CARACAS, Venezuela, March 23 (Reuters) Venezuela's government has accused US immigration authorities of protecting a Cuban exile who Caracas wants extradited to face trial for a 1976 plane bombing that killed 73 people.

The US Immigration Customs and Enforcement Agency ruled yesterday that Luis Posada Carriles, who was detained by U.S. authorities last May after illegally slipping into the country from Mexico, would stay in custody.

Caracas, which has strained relations with Washington under leftist President Hugo Chavez, rejected this an attempt by the United States to avoid its request for extradition of Posada, a naturalized Venezuelan and former CIA operative.

Caracas and Havana charge Posada masterminded the attack on a Cuban airliner as it took off from Barbados and view him as a terrorist. The two countries are ideological allies and accuse the United States of using double standards in its treatment of Posada, given Washington's declared war on terrorism.

''We again call on the White House to honor its international treaty obligations and either extradite or prosecute Luis Posada Carriles for 73 counts of first degree murder,'' the Venezuelan embassy in Washington said in a statement dated yesterday.

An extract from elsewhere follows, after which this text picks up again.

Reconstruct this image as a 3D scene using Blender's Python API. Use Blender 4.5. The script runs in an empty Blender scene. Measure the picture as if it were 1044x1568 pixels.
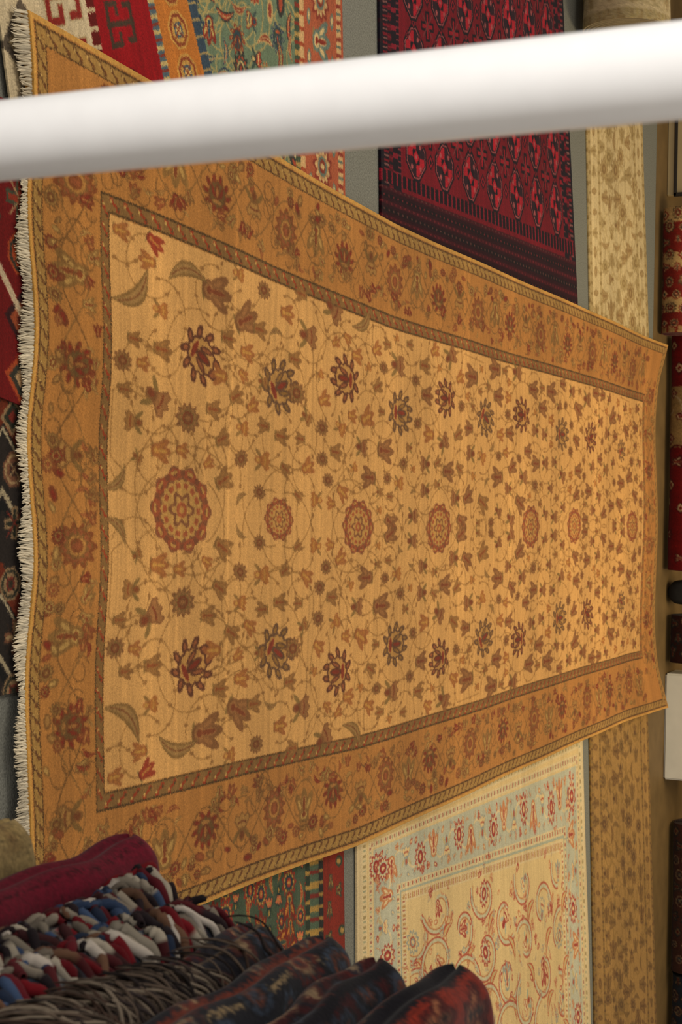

A US judge ruled in September that Posada could face torture in Cuba or Venezuela and should not be deported to those countries.

The case has tested already tense relations between the United States and Venezuela, the world's No. 5 oil exporter and a top supplier to the US market.

Posada is being held in El Paso, Texas. Immigration authorities said in a statement that yesterday's ruling followed a routine review, and held out the possibility that he could eventually be deported to a third country, not Cuba or Venezuela.

Posada denies involvement in the Barbados bombing, but admits working against Cuban President Fidel Castro. A former CIA collaborator, he escaped from Venezuelan prison in 1985 awaiting retrial for the bombing. A military court initially acquitted him in the 1980s.